La Fed garde sa priorité à la croissance et continuera à baisser ses taux
Façade de la Réserve fédérale américaine (Fed), le 30 janvier 2008 à Washington (Photo : Nicholas Kamm)
[19/03/2008 07:18:25] WASHINGTON (AFP)
Malgré
des inquiétudes accrues sur l’inflation, la
Réserve fédérale américaine (Fed) a
clairement dit lors de sa dernière réunion mardi
qu’elle plaçait toujours la croissance en tête de
ses priorités, ce que les analystes interprètent
comme la promesse de futures baisses de taux.
La banque centrale américaine a baissé de trois
quarts de point son taux directeur pour le ramener à
2,25%, et d’autant son taux d’escompte, qui est un taux
d’urgence, pour le fixer à 2,50% seulement.
Elle a, en commentaire, peint un tableau assombri de
l’économie. “Les perspectives se sont encore
affaiblies pour l’activité”, a-t-elle noté en
soulignant les tensions croissantes sur les marchés et
l’aggravation de la crise de l’immobilier.
Pour contrer ces risques, elle a répété
qu’elle agirait “en temps voulu, et si besoin est”
pour contrer les risques pesant sur la croissance, envoyant
un message sans ambiguïté.
“Le ton général du communiqué laisse
penser qu’il y a d’autres baisses des taux à
venir”, note Charmaine Buskas du groupe TD Bank.
“Le point-clef est de débloquer les marchés du
crédit et de relancer la machine. L’économie
finira naturellement par toucher un plancher, et en la
stimulant suffisamment la Fed peut adoucir
l’atterrissage”, ajoute l’économiste, qui
prévoit des baisses de taux
“considérables” à court terme.
Après la décision de la Fed, certains
économistes voyaient le taux directeur descendre
jusqu’à 1,50%, voire 1% d’ici la fin de l’année.
Les marchés ont sans doute compris la même chose,
qui ont terminé en nette hausse mardi à New York,
alors qu’ils espéraient une baisse des taux d’un point.
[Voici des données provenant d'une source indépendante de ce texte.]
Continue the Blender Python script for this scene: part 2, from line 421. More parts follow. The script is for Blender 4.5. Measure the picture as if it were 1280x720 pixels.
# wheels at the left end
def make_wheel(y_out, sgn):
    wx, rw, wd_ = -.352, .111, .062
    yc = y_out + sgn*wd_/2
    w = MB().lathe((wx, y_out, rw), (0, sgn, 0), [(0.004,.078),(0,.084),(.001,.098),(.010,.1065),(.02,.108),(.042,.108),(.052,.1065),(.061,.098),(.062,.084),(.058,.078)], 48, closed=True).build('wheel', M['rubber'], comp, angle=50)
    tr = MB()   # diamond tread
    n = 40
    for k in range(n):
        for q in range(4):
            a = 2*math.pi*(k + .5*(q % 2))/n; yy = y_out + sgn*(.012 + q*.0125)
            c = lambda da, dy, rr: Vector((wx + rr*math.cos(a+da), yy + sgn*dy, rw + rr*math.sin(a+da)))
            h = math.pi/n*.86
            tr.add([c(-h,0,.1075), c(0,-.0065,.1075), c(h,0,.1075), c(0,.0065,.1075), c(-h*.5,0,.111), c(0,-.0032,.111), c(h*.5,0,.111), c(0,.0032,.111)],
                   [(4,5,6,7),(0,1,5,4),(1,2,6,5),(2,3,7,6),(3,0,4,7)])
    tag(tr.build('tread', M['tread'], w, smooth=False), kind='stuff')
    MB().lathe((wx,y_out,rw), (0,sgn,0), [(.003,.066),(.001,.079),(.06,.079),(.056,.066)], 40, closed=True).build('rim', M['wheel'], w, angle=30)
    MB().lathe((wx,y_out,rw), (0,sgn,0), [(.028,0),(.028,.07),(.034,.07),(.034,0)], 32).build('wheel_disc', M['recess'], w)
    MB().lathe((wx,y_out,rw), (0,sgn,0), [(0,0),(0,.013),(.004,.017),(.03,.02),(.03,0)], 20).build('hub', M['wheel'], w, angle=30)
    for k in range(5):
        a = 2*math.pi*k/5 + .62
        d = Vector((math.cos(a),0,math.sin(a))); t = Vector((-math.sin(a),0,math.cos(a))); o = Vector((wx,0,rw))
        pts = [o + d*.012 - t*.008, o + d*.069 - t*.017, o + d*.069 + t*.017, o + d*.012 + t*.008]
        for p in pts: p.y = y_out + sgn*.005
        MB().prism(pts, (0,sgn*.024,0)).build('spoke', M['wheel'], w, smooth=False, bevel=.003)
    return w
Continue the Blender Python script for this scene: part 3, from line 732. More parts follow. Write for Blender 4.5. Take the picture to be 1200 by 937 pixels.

“Ce qui a fait réagir positivement les marchés,
c’est que la Fed a répondu très résolument
à l’escalade des risques économiques et de la
crise financière ces six derniers mois”, note Brian
Bethune du cabinet Global Insight.
Le président de la Fed Ben Bernanke, le 14 mars 2008 à Washington (Photo : Brendan Smialowski)
La banque
centrale américaine a tenu à répéter
qu’elle restait aux aguets et prête à agir avec la
rapidité et l’innovation dont elle a fait preuve ces
dernières semaines, en réduisant ses taux en
urgence, en lançant des lignes de financement
inédites et en organisant le sauvetage d’une banque en péril.
“La prochaine baisse des taux pourrait se produire
n’importe quand, pas uniquement lors de la prochaine
réunion qui est prévue les 29 et 30 avril”,
note l’économiste indépendant Joel Naroff.
Les analystes soulignent aussi que la décision de mardi
a été d’autant plus spectaculaire qu’elle s’est
faite sur fond de fortes réticences au sein même
de l’institution monétaire.
Deux gouverneurs ont voté contre la baisse des taux, du
jamais vu depuis 2002, en invoquant les risques de
dérapage de l’inflation. Le communiqué souligne
d’ailleurs amplement la hausse des incertitudes pesant sur
les prix.
“Cela signifie sans doute que dès qu’elle le pourra,
la Fed agira rapidement pour éponger les fortes baisses
de taux et l’ajout de liquidités afin de garder
l’inflation sous contrôle”, note M. Naroff.
Mais on n’en n’est pas là, d’autant que, si le
scénario de la Fed se déroule comme prévu, la
menace inflationniste se résorbera d’elle même
sous le coup du ralentissement de la croissance.
Pour l’instant, l’inflation ne fait tout simplement pas le poids.
“Pour la Fed, le choix n’est plus l’inflation contre la
croissance”, affirme Stephen Gallagher de la
Société Générale.
“Le dilemme, c’est l’inflation contre un écroulement
beaucoup plus sérieux du système financier, et le
risque financier pâlit en comparaison”, ajoute-t-il.